Problem to work on => Go through the listing and copy each line with the string "high".

Material =>
((
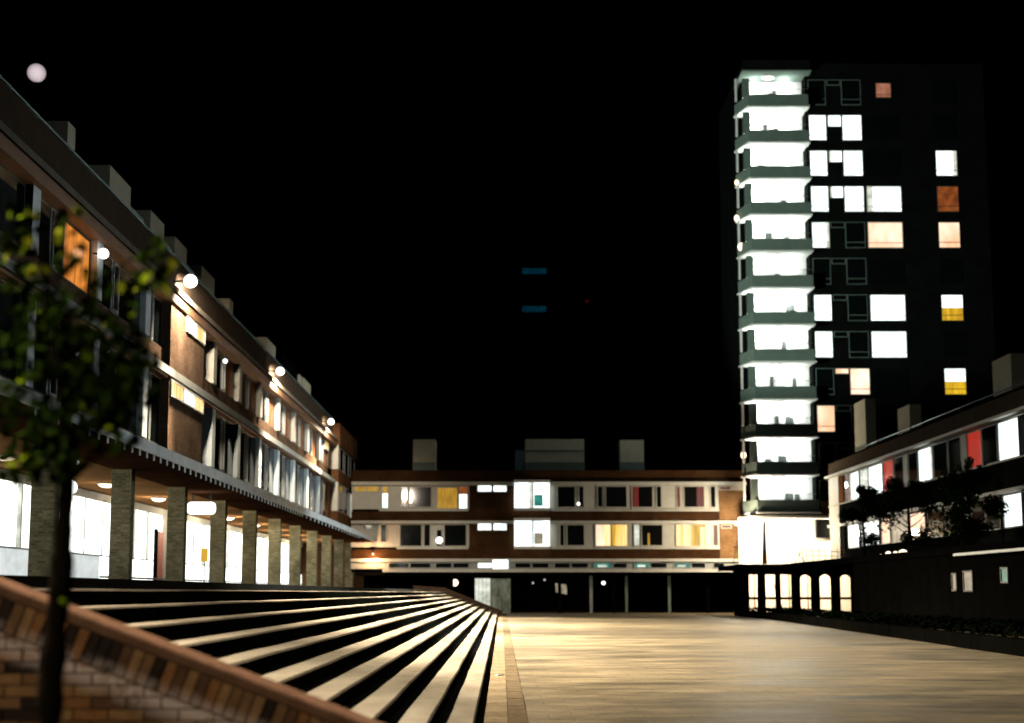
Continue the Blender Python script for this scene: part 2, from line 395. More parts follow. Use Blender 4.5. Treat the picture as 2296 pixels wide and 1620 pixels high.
def wallbrick(name, c, stain=True):
    t = NT(name); v = t.obj(); n = t.noise(v, 9, 5); n2 = t.noise(v, 60, 3)
    q = t.ramp(n, .3, .7, tuple(x*.55 for x in c), tuple(x*1.25 for x in c))
    q = t.mix(.4, q, t.ramp(n2, .3, .7, tuple(x*.5 for x in c), tuple(x*1.4 for x in c)))
    p = t.n.new('ShaderNodeSeparateXYZ'); t.lk(v, p.inputs[0])
    # white salt bloom that runs in a ragged band below the coping
    dist = t.math('SUBTRACT', topz(-2.4), t.math('SUBTRACT', p.outputs[2], t.math('MULTIPLY', p.outputs[0], sl_)))
    d2 = t.math('ABSOLUTE', t.math('SUBTRACT', dist, .36))
    band = t.math('SUBTRACT', 1, t.math('MULTIPLY', d2, 7), True)
    n3 = t.noise(v, 3.2, 6, .7)
    mk = t.math('MULTIPLY', band, t.math('MULTIPLY', t.math('SUBTRACT', n3, .42), 9, True), True)
    q = t.mix(mk, q, (.55,.48,.52))
    t.lk(q, t.b.inputs['Base Color']); t.b.inputs['Roughness'].default_value = .9; t.b.inputs['Specular IOR Level'].default_value = 0; t.bump(n2, .6, .006); return t.m
wb = [wallbrick('wall_brick_%s' % n, c) for n, c in (('tan',(.25,.15,.08)),('brown',(.18,.105,.06)),('rust',(.23,.115,.055)),('umber',(.11,.065,.045)),('soot',(.03,.022,.02)))]
wts = [5,5,3,2,1.2]
def clip(poly, f):
    out = []
    for i in range(len(poly)):
        a, b = poly[i], poly[(i+1) % len(poly)]; fa, fb = f(a), f(b)
        if fa >= 0: out.append(a)
        if (fa >= 0) != (fb >= 0):
            q = fa/(fa-fb); out.append((a[0]+(b[0]-a[0])*q, a[1]+(b[1]-a[1])*q))
    return out
lim = lambda p: topz(p[0]) - off(cop_t+sol+.012) - p[1]
row = 0; z = .38
while z < 1.75:
    x = -3.75 + (.1125 if row % 2 else 0)
    while x < .1:
        poly = clip([(x,z),(x+.215,z),(x+.215,z+.065),(x,z+.065)], lim)
        if len(poly) >= 3 and (max(p[0] for p in poly)-min(p[0] for p in poly)) > .03:
            pr = random.uniform(-.004,.004)
            MB().prism(poly, 'y', YW+pr, YW+.03).build('brick', random.choices(wb, wts)[0], near)
        x += .225
    z += .075; row += 1
s_ = 0; L = (XB-.0+3.75)/math.cos(ang); x = 0
while s_ < L:
    bx0 = -3.75 + s_*math.cos(ang); bz0 = topz(bx0)
    def pt(a, d): 
        return (bx0 + a*math.cos(ang) + nx*d, bz0 + a*math.sin(ang) + nz*d)
    pr = random.uniform(-.005,.004)
    MB().prism([pt(0,cop_t+.004),pt(.066,cop_t+.004),pt(.066,cop_t+sol),pt(0,cop_t+sol)], 'y', YW+pr, YW+.03).build('brick', random.choices(wb,[4,4,3,2.5,3.5])[0], near)
    s_ += .076

# far stair wall
fw = empty('stair_wall', (-2.5, 104, 0), 'low brown brick wall running down beside the far end of the steps', 'wall')
pts = [(.05,.10),(.05,.22),(xl-.1,RISE*10+.22),(-6.2,ZT+.2),(-6.2,.1)]
MB().prism(pts, 'y', 104.02, 104.35).build('wall', M['brick'], fw)
MB().prism([(.08,.20),(.08,.28),(xl-.1,RISE*10+.30),(-6.2,ZT+.28),(-6.2,ZT+.202),(xl-.1,RISE*10+.222)], 'y', 103.98, 104.4).build('coping', M['coping'], fw)

# ------------------------------------------------------------------ LEFT BUILDING
XF = -12.0
def zr(r): return EYE + r*12*ct
lb = empty('brick_building', (-12, 60, ZT), 'long three storey brick building with canopy and brick pillars along the terrace', 'building')
Y0, YE = 4.0, 103.4
zpar, zeav, zh1, zs1, zl1, zh2, zs2 = zr(1.0187), zr(.893), zr(.863), zr(.72), zr(.66), zr(.633), zr(.43)
zcan1, zcan0 = EYE+4.05, EYE+3.77
# structure body and bands
YP0, YP1 = yx(350, XF), yx(429, XF)          # plain brick panel that stands a little proud
box('wall', -24, XF-.32, Y0, YE, zcan0+.02, zeav-.002, M['void'], lb)
def band(name, ya, yb, za, zb, mat, dx=0, back=.3): return box(name, XF-back, XF+dx, ya, yb, za, zb, M[mat], lb)
for ya, yb in ((Y0,YP0),(YP1,YE)):
    band('spandrel', ya, yb, zl1, zs1, 'brick'); band('spandrel', ya, yb, zcan0+.02, zs2, 'brick')
MB().box(XF-.3, XF+.24, YP0, YP1, zcan0+.02, zeav-.005).build('stair_panel', M['brick'], lb)
band('ledge', Y0, YE+.2, zh2+.09, zl1+.05, 'concrete', .28)
band('ledge_trim', Y0, YE+.2, zh2-.01, zh2+.088, 'eave', .20)
band('eave', Y0, YE+.35, zh1, zeav, 'eave', .34)
band('eave_board', Y0, YE+.35, zeav+.002, zeav+.20, 'box_dim', .42)
band('parapet', Y0, YE+.2, zeav+.202, zpar, 'parapet', .05, .35)
band('coping', Y0, YE+.25, zpar+.002, zpar+.07, 'roofglass', .10, .45)
box('roof', -24, XF-.36, Y0, YE, zeav, zeav+.3, M['blackstone'], lb)
# bays
posts = [24.3, 30.3, 36.3, 42.3, 48.3, 54.3, 60.0, 65.9, 71.8, 77.8, 83.8, 89.7, 95.5]
for i, yb in enumerate(posts):
    plain_bay = YP0-.2 < yb+.3 < YP1
    for fl, (za, zb) in enumerate(((zs2, zh2),(zs1, zh1))):
        yend = posts[i+1] if i+1 < len(posts) else YE-2.2
        if i == 4: yend = YP0
        if i == 5:
            continue
        near_part = yb < 50
        band('window_post', yb, yb+.62, za, zb, 'cream_cool' if (near_part or fl == 0) else 'cream', .13)
        wlen = yend-(yb+.55); segs = [(0,.44,'glass'),(.44,.60,'glass'),(.60,1,'glass')]
        if near_part: segs = [(0,.34,'glass'),(.34,.50,'glass'),(.50,1,'glass')]
        if fl == 1 and not near_part:
            segs = [(0,.40,'glass'),(.40,.56,'glass'),(.56,1,'lit_brown')] if i % 3 != 1 else [(0,.42,'lit_brown'),(.42,.58,'glass'),(.58,1,'lit_brown')]
        if fl == 1 and i == 2: segs = [(0,.30,'glass'),(.30,.52,'glass'),(.52,1,'lit_orange')]
        if fl == 1 and i == 10: segs = [(0,.45,'lit_gold' if False else 'lit_brown'),(.45,.6,'glass'),(.6,1,'lit_brown')]
        for a, bb, fill in segs:
            if i == 4 and bb == 1 and fl == 1: bb = .98
            w_ = window(lb, 'x', 1, XF-.12, yb+.55+wlen*a+.01, yb+.55+wlen*bb-.01, za+.02, zb-.02, fill, 'frame' if abs(bb-a) < .25 else 'frame_dark', 0, .07 if abs(bb-a) < .25 else .05)
            if abs(bb-a) < .25:
                c0, c1 = yb+.55+wlen*a+.10, yb+.55+wlen*bb-.10
                MB().box(XF-.10, XF-.03, c0, c0+.07, za+.15, zb-.12).box(XF-.10, XF-.03, c1-.07, c1, za+.15, zb-.12).box(XF-.10, XF-.03, c0, c1, za+.10, za+.17).box(XF-.10, XF-.03, c0, c1, zb-.15, zb-.08).build('casement', M['frame'], w_)
# high windows of the plain brick panel
for fl, (zh) in enumerate((zh2, zh1)):
    ys = [YP0+.1, YP0+2.2, YP0+4.2, YP1-.05] if fl == 0 else [YP0+2.4, YP0+4.0, YP1-.05]
    for q in range(len(ys)-1):
        window(lb, 'x', 1, XF+.26, ys[q]+.03, ys[q+1]-.03, zh-.62, zh-.02, ('lit_gold','lit_white','lit_gold')[q] if fl == 0 else ('lit_white','lit_gold')[q], 'cream', 0, .06)
# plain brick at the far end + next block
band('end_panel', YE-2.2, YE, zl1, zh1, 'brick'); band('end_panel', YE-2.2, YE, zcan0+.02, zh2-.02, 'brick_red')
window(lb, 'x', 1, XF+.02, YE-4.4, YE-2.3, zh1-.62, zh1-.03, 'lit_gold', 'cream', 1)
blk = empty('brick_building', (-12, 108, ZT), 'dark red brick block with cream window panels behind the end of the canopied building', 'building')
XB2 = -11.55; ya, yb = YE+.5, 117
box('wall', -24, XB2, ya, yb, zcan0+.1, zs2+.6, M['brick_red'], blk); box('wall', -24, XB2, ya, yb, zl1-.1, zs1+.1, M['brick_red'], blk)
box('parapet', -24, XB2+.05, ya, yb, zh1+.1, zpar-.2, M['brick_red'], blk); box('wall', -24, XB2-.35, ya+.3, yb, zs2+.6, zh1+.1, M['void'], blk)
for za, zb in ((zs2+.6, zl1-.1),(zs1+.1, zh1+.1)):
    window(blk, 'y', -1, ya+.12, XB2-.95, XB2-.45, za, zb, 'glass', 'frame', 0, .06)
    box('panel', XB2-.42, XB2-.02, ya-.03, ya+.1, za, zb, M['cream'], blk)
    yy = ya+.2
    for q, L in enumerate((1.3,2.4,1.0,2.6,1.6,3)):
        if yy+L > yb: break
        window(blk, 'x', 1, XB2-.12, yy, yy+L-.1, za, zb, 'glass' if (q % 3 or za > 8) else 'glass', 'frame', 0, .07); yy += L
    if za < 8: window(blk, 'x', 1, XB2+.01, 112.0, 115.6, za-.1, zb-.25, 'lit_dim', 'frame', 1)
# roof housings
XR = -12.25
for q, (xa, xb2, top, bot, colr) in enumerate(((111,129,1.088,1.0,'box'),(213,263,1.092,1.0,'box'),(311,343,1.09,1.0,'box'),(369,397,1.09,1.0,'box'),(432,463,1.09,1.0,'box'),(498,507,1.08,1.0,'box'),(585,607,1.085,1.0,'box'),(625,658,1.085,1.0,'blackstone'),(663,668,1.08,1.0,'box'),(672,689,1.085,1.0,'box'))):
    ya, yb = yx(xa, XR), yx(xb2, XR)
    hz = EYE + top*12.25*ct
    box('roof_housing', XR-1.6, XR, ya, yb, zpar-.3, hz, M[colr], lb)
    if q in (1,2,3): box('roof_housing', XR-1.2, XR-.05, yb+.003, yb+ (yb-ya)*.8, zpar-.3, hz-.55, M['roofglass'], lb)
# canopy
XO = -9.5
cnp = MB().box(XF+.02, XO-.06, Y0, 116.5, zcan0, zcan0+.14).build('canopy_soffit', M['soffit'], lb)
MB().box(XO-.06, XO, Y0, 117, zcan0-.02, zcan1).build('canopy_fascia', plain('canopy_fascia_paint', (.74,.79,.80), .6, .25, .9), lb)
MB().box(XF+.02, XO-.062, Y0, 116.5, zcan0+.142, zcan1-.04).build('canopy_roof', M['blackstone'], lb)
y = 30
while y < 100:
    box('bracket', XO-.10, XO-.062, y, y+.05, zcan0-.17, zcan0-.002, M['cream_cool'], lb); y += .8 if y < 70 else 1.6
# arcade: ceiling, shop wall, pillars
XS = -15.5
arc_ceiling = box('arcade_ceiling', XS, XF+.018, Y0, 116, zcan0, zcan0+.018, plain('arcade_ceiling_paint', (.20,.10,.04), .8, .2, 1), lb)
box('shop_base', XS-.1, XS+.02, Y0, 57, ZT, ZT+1.18, M['lit_shop_low'], lb); box('shop_base', XS-.1, XS+.02, 57.002, 117, ZT+.3, ZT+1.18, M['lit_shop'], lb); box('bench', XS+.03, XS+.4, 57, 112, ZT+.36, ZT+.44, M['metal'], lb)
yy = Y0; q = 0
while yy < 112:
    L = 2.4
    f = window(lb, 'x', 1, XS+.1, yy, yy+L, ZT+1.2, zcan0-.28, 'lit_white', 'cream', 0, .03)
    for ch in f.children:
        if ch.name.startswith('room_wall'): ch.data.materials[0] = M['lit_shop']
    yy += L; q += 1
box('fascia_board', XS-.05, XS+.14, Y0, 117, zcan0-.27, zcan0-.01, M['cream'], lb)
dy = yx(357, XS+.2)
dr = box('shop_door', XS+.12, XS+.20, dy-.5, dy+.55, ZT+.05, ZT+2.5, M['red'], lb)
box('door_frame', XS+.11, XS+.19, dy-.95, dy-.52, ZT+.05, ZT+2.6, M['void'], lb)
box('shop_panel', XS+.105, XS+.15, dy+.6, dy+2.4, ZT+.02, zcan0-.3, M['cream'], lb)
py = [29.9, 37.5, 45.2, 52.9, 60.7, 68.3, 75.9, 83.5, 91.0, 98.5, 106.0, 113.3]
for i, yv in enumerate(py):
    box('pillar', XF, XF+.62, yv, yv+.45, ZT, zcan0-.002, M['brick_tan'], lb, .008)
box('wall', XS, XF+1.3, 114.6, 115.0, ZT, zcan0-.004, M['brick_red'], lb)
box('plinth', XF-.12, XF+.74, Y0, 116, ZT+.001, ZT+.05, M['concrete'], lb)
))
Result below =>
Continue the Blender Python script for this scene: part 2, from line 395. More parts follow. Use Blender 4.5. Treat the picture as 2296 pixels wide and 1620 pixels high.
# high windows of the plain brick panel